The European Union’s executive body raised its economic growth forecast, saying Europe had dodged a winter recession that was feared amid an energy crisis but warning that stubbornly high inflation is likely to keep hurting the economy by sapping people’s ability to spend, according to AP News.
The outlook for the 20 countries using the euro currency improved to growth of 1.1% this year from 0.9% in the previous predictions in February, the European Commission said in its spring forecast Monday.
The European economy “is holding up remarkably well in the face of Russia’s aggression against Ukraine,” said commission Executive Vice President Valdis Dombrovskis in a statement.
Europe had faced expectations of a winter energy catastrophe after Russia cut off most supplies of natural gas to the continent amid the war in Ukraine.

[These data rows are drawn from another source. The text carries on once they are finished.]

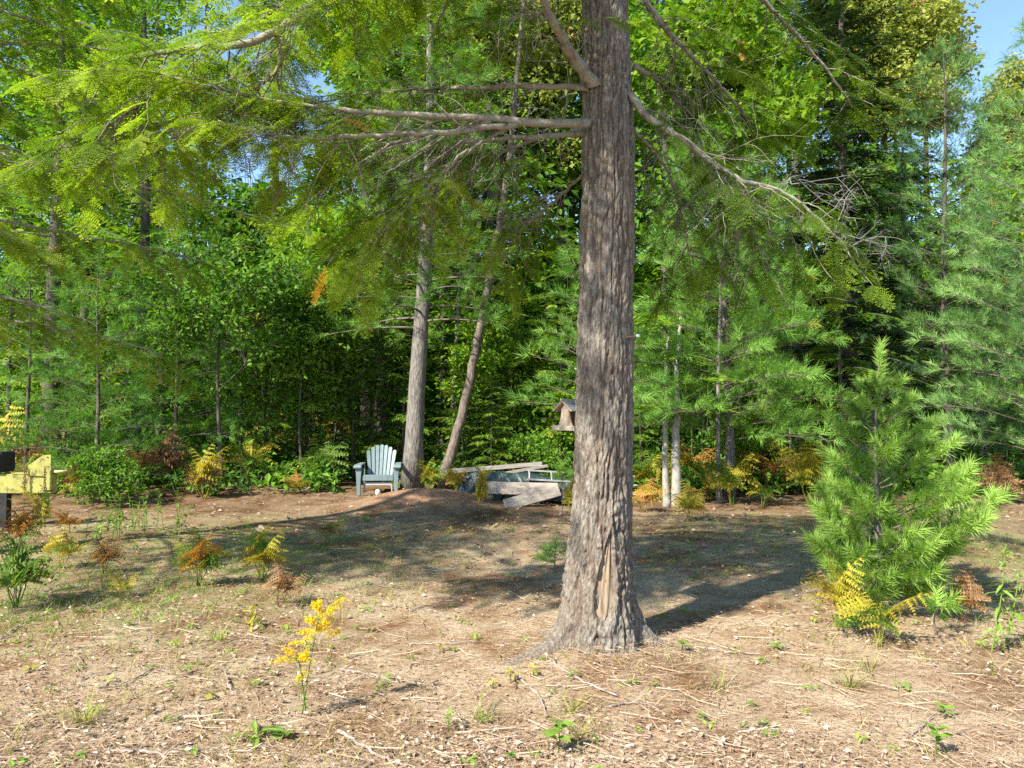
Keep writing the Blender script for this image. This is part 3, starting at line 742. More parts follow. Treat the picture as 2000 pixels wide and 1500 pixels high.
slim_trunk('leaning_tree', 'slim brown-barked tree leaning beside the tall straight trunk', [lb - UP * .06, at(905, 800, lb[1]), at(938, 640, lb[1]), at(968, 480, lb[1] + .2), at(992, 330, lb[1] + .4), at(1010, 150, lb[1] + .6), at(1030, -80, lb[1] + .8)], .098, .04, M['bark_brown'], (16, COARSE, M['hemlock_far']))
sb = grd(884, 930)
slim_trunk('sapling', 'very thin pale sapling stem just behind the leaning trunk', [sb - UP * .05 + [0, .5, 0], at(884, 800, sb[1] + .5), at(892, 650, sb[1] + .5), at(898, 540, sb[1] + .5), at(905, 380, sb[1] + .6)], .06, .02, M['bark_pale'], (6, COARSE, M['hemlock_far']))
for px, r0, lab in ((1300, .062, 'thinner of the two pale stems right of the big trunk'), (1321, .092, 'thicker of the two pale stems, set among yellow ferns')):
    q = gpos(px, 12.3)
    slim_trunk('birch_tree', lab, [q - UP * .05, at(px - 1, 850, q[1]), at(px + 3, 790, q[1]), at(px, 720, q[1]), at(px + 8, 620, q[1] + .2)], r0 * .85, r0 * .25, M['bark_pale'], (5, COARSE, M['hemlock_far']))

# --- pines
conifer('pine_tree', 'bright green young pine right behind the big hemlock trunk', gpos(1405, 12.6), 6.0, .045, 1.0, 1.8, 105, 'pine', M['pine'], M['bark_grey'], (.6, .92), .21, .25, .2, .55, dens=1.7)
conifer('pine_tree', 'small bright pine peeking out above the bird feeder', gpos(1150, 12.0), 4.0, .05, 1.3, 1.05, 34, 'pine', M['pine'], M['bark_grey'], (.4, .9), .22, .25, .15, .7)
conifer('pine_tree', 'tall soft blue-green pine under the patch of blue sky', gpos(1850, 14.5), 8.4, .10, 1.4, 1.9, 90, 'pine', M['pine_blue'], M['bark_dark'], (.2, .8), .22, .35, .2, .7, dens=1.4)
conifer('pine_tree', 'sunlit blue-green pine cut by the right edge', gpos(2010, 12.2), 6.5, .08, .7, 1.75, 80, 'pine', M['pine_blue'], M['bark_dark'], (.4, .9), .21, .3, .2, .75, dens=1.4)
conifer('pine_tree', 'shaded pine low behind the little foreground pine', gpos(1925, 16.5), 5.0, .06, .5, 1.6, 52, 'pine', M['pine_blue'], M['bark_dark'], (.1, .6), .25, .2, .2, .8)
PSRC = []
for px, Y, h, cr, lab in ((55, 14.2, 4.6, 1.5, 'dark young pine behind the yellow trailer beam'), (190, 13.6, 4.3, 1.4, 'dark bushy pine above the brown bracken, second from the edge'),
                          (345, 15.0, 4.6, 1.4, 'shaded pine beside the broad-leaved shrub tree'), (470, 17.0, 4.4, 1.3, 'shaded small pine behind the pale yellow fern')):
    if len(PSRC) < 2: PSRC.append(conifer('pine_tree', lab, gpos(px, Y), h, .05, .3, cr, 46, 'pine', M['pine'], M['bark_dark'], (.1, .7), .24, .2, .2, .7, dens=1.2))
    else: copy_tree(PSRC[len(lab) % 2], lab, gpos(px, Y), h / 4.4, 2.0 + px)

# --- firs and hemlocks
conifer('fir_tree', 'tall dark conical fir left of the blue-green pine', gpos(1655, 15.4), 12.5, .16, 1.6, 2.3, 150, 'fir', M['fir'], M['bark_dark'], (.1, .7), .52, .15, .25, .6, dead=20, dens=1.6)
conifer('fir_tree', 'dark fir with bare lower twigs just behind the bright pine', gpos(1500, 17.5), 9.5, .12, 1.9, 1.9, 60, 'fir', M['fir'], M['bark_dark'], (.2, .8), .5, .1, .25, .75, dead=18)
conifer('hemlock_tree', 'yellowish drooping young hemlock in front of the tall fir', gpos(1640, 13.8), 5.0, .06, 1.6, 1.3, 32, 'hemlock', M['hemlock_far'], M['bark_dark'], (.2, .8), .42, .1, .35, .7, dead=14)
conifer('fir_tree', 'narrow dark fir deep between the two right-hand pines', gpos(1770, 19), 7.5, .1, 1.2, 1.6, 46, 'fir', M['fir'], M['bark_dark'], (.1, .6), .5, .1, .25, .8, dead=10)
HSRC = []
HS = [(600, 16.0, 4.6, 1.3, 'young hemlock left of the garden chair'), (668, 17.2, 5.4, 1.5, 'young hemlock directly behind the garden chair'),
      (752, 17.0, 5.0, 1.4, 'young hemlock between the chair and the tall straight trunk'), (930, 17.2, 5.4, 1.5, 'young hemlock framed by the leaning trunk and the plank pile'),
      (1000, 15.6, 3.7, 1.1, 'bright low hemlock right behind the plank pile'), (1065, 16.4, 4.4, 1.3, 'young hemlock behind the ladder'), (1110, 18.2, 6.0, 1.6, 'taller hemlock showing just left of the bird feeder'),
      (1210, 18.0, 6.0, 1.6, 'hemlock mostly hidden behind the big trunk'), (1440, 20.0, 7.0, 1.7, 'dark hemlock deep behind the bright young pine'), (250, 18.5, 6.4, 1.7, 'hemlock deep in shade behind the dark pines'),
      (20, 17.5, 7.0, 1.9, 'hemlock in deep shade behind the trailer beam')]
for px, Y, h, cr, lab in HS:
    kx = len(HSRC)
    if kx < 4: HSRC.append((conifer('hemlock_tree', lab, gpos(px, Y), h, .05, .35, cr, int(h * 8), 'hemlock', M['hemlock_far'], M['bark_dark'], (.3, .9), .42, .12, .28, .6, dead=8), h))
    else:
        s_, h_ = HSRC[len(lab) % 4]; copy_tree(s_, lab, gpos(px, Y), h / h_, len(lab) * 1.7)
HX = [(520, 15.6, 3.4, 'leafy young hemlock at the edge left of the green fern'), (690, 16.0, 3.2, 'low bright hemlock just left above the chair'), (905, 15.4, 2.6, 'small bright hemlock right of the leaning trunk'), (960, 14.9, 2.3, 'low hemlock touching the back of the plank pile'),
      (1095, 15.2, 3.3, 'sunlit hemlock sapling between the ladder and the feeder'), (790, 16.2, 4.4, 'green hemlock seen through the gap of the two mid trunks'), (1250, 15.8, 3.0, 'shaded hemlock sapling right of the big trunk'), (1560, 15.6, 3.0, 'low dark hemlock behind the brown-tipped fern'),
      (1740, 16.0, 3.6, 'dark hemlock behind the top of the little pine'), (400, 16.2, 3.0, 'low hemlock under the broad-leaved shrub tree'), (130, 15.4, 3.2, 'low hemlock behind the low glossy shrub')]
for q, (px, Y, h, lab) in enumerate(HX):
    s_, h_ = HSRC[q % 4]; copy_tree(s_, lab, gpos(px, Y), h / h_, q * 1.3 + .4)
TT = [(275, 17.2, 13, .17, 4.8, 2.3, 'tall dark-stemmed conifer above the shaded pines'), (537, 19.5, 16, .16, 8.8, 1.7, 'tall thin dark trunk crossing the pale gap of sky'),
      (716, 20.5, 16, .19, 6.6, 2.2, 'tall dark trunk glimpsed above the garden chair'), (105, 16.0, 12, .2, 4.2, 2.4, 'thick dark trunk behind the yellow trailer beam')]
for px, Y, h, r0, cb, cr, lab in TT:
    conifer('hemlock_tree', lab, gpos(px, Y), h, r0, cb, cr, 46, 'hemlock', M['hemlock_far'], M['bark_dark'], (.1, .7), .6, .05, .3, .6, dead=16)

# --- broadleaved trees
def lobes_at(spec): return [(*at(px, py, Y), rx, rz) for px, py, Y, rx, rz in spec]
broadleaf('maple_tree', 'green maple with fresh lobed leaves between the big trunk and the dark fir', gpos(1420, 13.6), 7.2, .09,
          lobes_at([(1350, 150, 13, .7, .5), (1450, 120, 13, .8, .5), (1530, 200, 12.6, .7, .35), (1480, 250, 12.4, .8, .35), (1400, 60, 13.2, .9, .5), (1380, 300, 13, .6, .3)]), 800, .25, M['maple'], M['bark_grey'], CLUS_M, (.3, .92))
broadleaf('maple_tree', 'tall pale yellow-green maple against the blue sky', gpos(1730, 23), 15, .2,
          lobes_at([(1780, 60, 22.5, 1.4, 1.1), (1850, 120, 22.5, .8, .7), (1700, 120, 22.6, 1.3, 1.0), (1760, 200, 22, 1.4, .9), (1690, 20, 23, 1.2, 1.0), (1830, 10, 22.8, .6, .6), (1830, 220, 22.3, .7, .6)]), 2600, .3, M['maple_yellow'], M['bark_grey'], CLUS, (.15, .98))
broadleaf('maple_tree', 'reddening maple crown at the right edge below the sky', gpos(2000, 24), 10, .15,
          lobes_at([(1985, 210, 24, 1.0, .7), (2000, 280, 24, 1.1, .8), (1940, 290, 24, .7, .7), (1990, 150, 24, .6, .5)]), 900, .3, M['maple_yellow'], M['bark_grey'], CLUS, (.2, 1.0))
broadleaf('maple_tree', 'yellow-green leafy crown filling the top centre beside the big trunk', gpos(960, 21), 15, .2,
          lobes_at([(960, 60, 20.5, 1.6, 1.2), (1080, 100, 21, 1.4, 1.3), (880, 150, 20.5, 1.4, 1.1), (1020, 220, 21, 1.5, 1.0), (800, 60, 21, 1.4, 1.2), (1110, 300, 21, 1.1, .8), (900, 0, 21, 1.5, 1), (1120, 20, 20.6, 1, 1)]), 3000, .34, M['maple_yellow'], M['bark_grey'], CLUS, (.1, .7))
broadleaf('maple_tree', 'leafy green tree behind the long left-reaching limbs', gpos(740, 19), 13, .16,
          lobes_at([(740, 120, 18.5, 1.4, 1.0), (680, 40, 18.5, 1.3, .9), (820, 240, 18.5, 1.2, .9), (730, 290, 18, 1.1, .8), (760, 20, 19, 1.2, .9), (640, 480, 17.6, 1.3, .9), (760, 470, 17.6, 1.2, .9)]), 2800, .3, M['maple'], M['bark_dark'], CLUS, (.2, .85))
broadleaf('shrub_tree', 'broad-leaved shrub tree with dark glossy leaves in the left shade', gpos(430, 14.4), 4.3, .05,
          lobes_at([(400, 600, 13.9, .75, .5), (470, 560, 13.7, .8, .55), (350, 640, 14, .6, .4), (520, 620, 14, .7, .45), (440, 500, 14.1, .8, .5), (560, 540, 14.2, .7, .5), (500, 690, 14.1, .7, .3), (330, 560, 14.2, .6, .4)]), 430, .24, M['ash'], M['bark_dark'], CLUS, (.1, .8))
broadleaf('shrub_tree', 'small leafy sapling with pale leaves left of the chair', gpos(590, 15.2), 3.6, .035,
          lobes_at([(570, 690, 15, .7, .35), (640, 650, 15.2, .7, .4), (540, 600, 15.4, .7, .4), (620, 560, 15.4, .7, .4)]), 620, .25, M['ash'], M['bark_dark'], CLUS, (.2, .95))
LS = [(475, 15.4, [(450, 760, .5), (500, 720, .6), (540, 780, .5), (470, 820, .4)], 'leafy sapling under the broad-leaved shrub tree'),
      (610, 15.8, [(590, 760, .6), (640, 720, .6), (650, 790, .5), (600, 830, .4)], 'leafy sapling above the fresh green fern'),
      (730, 16.2, [(700, 640, .7), (760, 600, .7), (740, 700, .6), (690, 740, .6), (770, 760, .5)], 'yellow-green sapling above the chair back'),
      (910, 15.6, [(900, 760, .45), (930, 700, .55), (960, 640, .6), (915, 840, .4)], 'leafy sapling right beside the leaning trunk'),
      (1010, 16.0, [(1000, 720, .6), (1050, 680, .6), (1020, 800, .5), (980, 860, .45), (1060, 760, .5)], 'sunlit leafy sapling above the plank pile'),
      (1090, 15.4, [(1090, 840, .45), (1070, 880, .4), (1110, 780, .5)], 'leafy sapling just left of the bird feeder'),
      (1450, 15.0, [(1440, 860, .4), (1480, 830, .45), (1500, 880, .4)], 'low leafy sapling behind the golden ferns'),
      (260, 15.4, [(240, 700, .6), (290, 660, .6), (300, 760, .5), (230, 790, .5)], 'leafy sapling among the dark left pines')]
for px, Y, yt, lab in ((468, 17.5, 560, 'leftmost thin dark stem by the golden ferns in the wood'), (508, 18.2, 500, 'thin stem rising from the leftmost golden fern'), (560, 17.2, 540, 'straight thin stem between the golden ferns'), (628, 17.4, 560, 'thin dark stem in front of the brightest golden fern'),
                       (652, 18.4, 520, 'thin stem just right of the brightest golden fern'), (1008, 16.6, 620, 'thin pale dead stem above the plank pile'), (1540, 17.0, 600, 'slim stem rising behind the brown-tipped fern'), (1612, 16.6, 560, 'grey bare stem left of the little pine top')):
    q = gpos(px, Y); slim_trunk('sapling', lab, [q - UP * .05, at(px + rng.uniform(-5, 5), 780, Y), at(px + rng.uniform(-8, 8), (780 + yt) / 2, Y), at(px + rng.uniform(-14, 14), yt, Y)], .035, .012, M['bark_grey'], (5, COARSE, M['hemlock_far']))
for px, Y, lb_s, lab in LS:
    broadleaf('sapling', lab, gpos(px, Y), at(px, min(l[1] for l in lb_s) + 20, Y)[2], .03, [(*at(x, y, Y - .2 + rng.uniform(-.3, .3)), r_, r_ * .6) for x, y, r_ in lb_s], (42 if px < 760 else 75) * len(lb_s), .21, M['ash' if px < 760 else 'maple'], M['bark_dark'], CLUS, (.2, .92), cat='sapling')
broadleaf('shrub', 'low glossy green shrub right of the yellow trailer beam', gpos(205, 12.8), .7, .015,
          lobes_at([(200, 905, 12.6, .45, .3), (235, 940, 12.4, .45, .25), (165, 920, 12.8, .4, .3), (190, 955, 12.2, .3, .18)]), 380, .13, M['ash'], M['bark_dark'], CLUS, (.2, .9), cat='shrub')
broadleaf('shrub', 'yellow-green leafy bush glowing behind the plank pile', gpos(1025, 15.0), 1.1, .02,
          lobes_at([(1025, 865, 14.8, .3, .2), (1055, 880, 14.6, .25, .18), (1085, 895, 14.4, .25, .18)]), 220, .16, M['ash'], M['bark_dark'], CLUS, (.5, .92), cat='shrub')
conifer('spruce_tree', 'far conifer tip at the top right corner against the sky', gpos(2030, 27), 15.2, .2, 4, 2.4, 70, 'pine', M['pine_blue'], M['bark_dark'], (.5, 1), .5, .1, .2, .8)

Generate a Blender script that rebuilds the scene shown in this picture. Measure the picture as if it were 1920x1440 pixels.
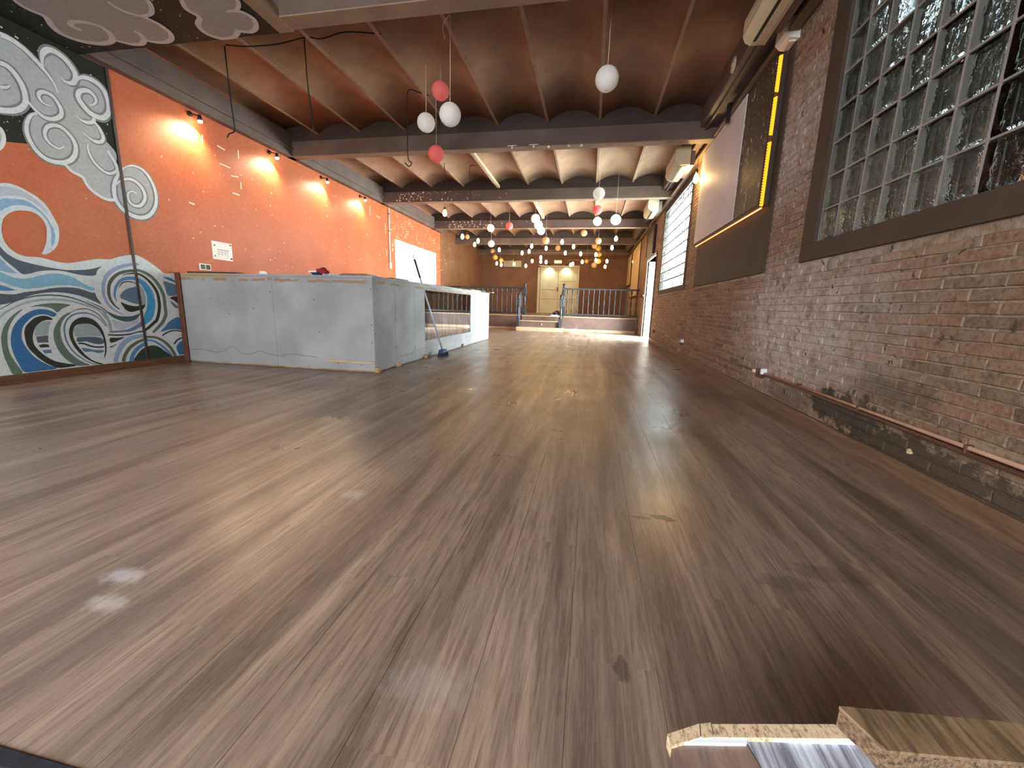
import bpy, bmesh, math, random
from mathutils import Vector, Matrix
from mathutils.geometry import tessellate_polygon
random.seed(7)
PI = math.pi
for o in list(bpy.data.objects): bpy.data.objects.remove(o)
SC = bpy.context.scene
COL = SC.collection

# ------------------------------------------------------------------ camera
cd = bpy.data.cameras.new('camera'); cam = bpy.data.objects.new('camera', cd); COL.objects.link(cam)
F, YAW, PIT, ROL, H = 761.76, .1837, -.1896, .0281, .8107
cd.sensor_fit = 'HORIZONTAL'; cd.sensor_width = 36; cd.lens = F * 36 / 1920
cd.clip_start = .02; cd.clip_end = 200
cy, sy, cp, sp, cr, sr = math.cos(YAW), math.sin(YAW), math.cos(PIT), math.sin(PIT), math.cos(ROL), math.sin(ROL)
r0 = Vector((cy, sy, 0)); fw = Vector((-sy*cp, cy*cp, sp)); u0 = Vector((sy*sp, -cy*sp, cp))
rt = cr*r0 + sr*u0; up = cr*u0 - sr*r0
cam.matrix_world = Matrix(((rt.x, up.x, -fw.x, 0), (rt.y, up.y, -fw.y, 0), (rt.z, up.z, -fw.z, H), (0, 0, 0, 1)))
SC.camera = cam

# ------------------------------------------------------------------ world, exposure, large lights
W = bpy.data.worlds.new('world'); SC.world = W; W.use_nodes = True
bg = W.node_tree.nodes['Background']; bg.inputs[0].default_value = (.82, .93, 1, 1); bg.inputs[1].default_value = 1.9
vs = SC.view_settings; vs.view_transform = 'Standard'; vs.look = 'None'; vs.gamma = 1; vs.use_curve_mapping = False
vs.exposure = 1.38

def area(name, loc, rot, sx, sy_, power, col):
    l = bpy.data.lights.new(name, 'AREA'); l.shape = 'RECTANGLE'; l.size = sx; l.size_y = sy_; l.energy = power; l.color = col
    o = bpy.data.objects.new(name, l); COL.objects.link(o); o.location = loc; o.rotation_euler = rot; return o
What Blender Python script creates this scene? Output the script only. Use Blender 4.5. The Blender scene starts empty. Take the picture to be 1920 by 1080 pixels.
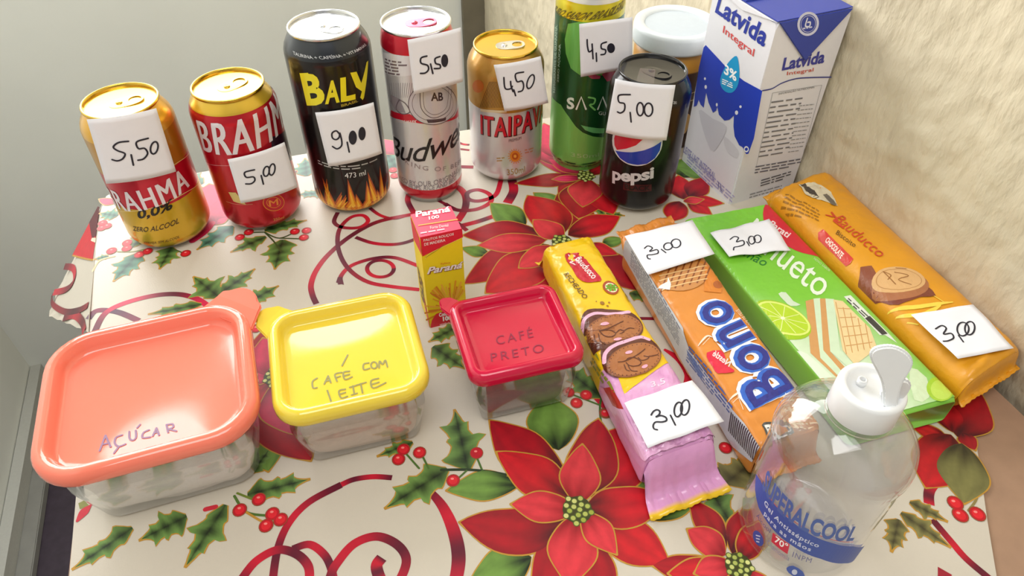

Prices surged to record highs for gas needed to heat homes, generate electricity and power factories — spurring painful spikes in consumer prices.
A mad scramble to line up new sources of natural gas — through more expensive supplies of liquefied gas coming by ship — along with a mild winter and reduced use helped Europe get through the winter without a major energy crisis.
Dombrovskis, however, cautioned that ”core inflation remains persistently high, which could erode people’s purchasing power, slow investment growth and impede access to credit.”
Core inflation excludes volatile food and fuel prices and is considered a better measure of price pressures in the economy than the overall figure, which reached an annual 7% in April.
Europe’s economy faces persistent challenges from spikes in consumer prices and rising interest rates that the European Central Bank is using to try to return inflation to the bank’s target of 2%. The economy barely scraped out 0.1% growth in the first three months of the year.
Higher borrowing costs for consumers and businesses have been reducing the availability of loans for home purchases or business investment and shrinking the demand for loans.
An additional challenge comes from recent turmoil mostly affecting banks in the U.S., where three financial institutions have collapsed in recent months.
While European officials say their banks are not directly exposed to the U.S. troubles, increased scrutiny of bank finances from regulators and shareholders may make banks even more reluctant to lend.
Banks are the chief sources of financing for companies in Europe, in contrast to the U.S. where financial markets supply the bulk of credit.
The European Commission’s economic growth forecast for next year was raised to 1.6% from 1.5% in the earlier projection.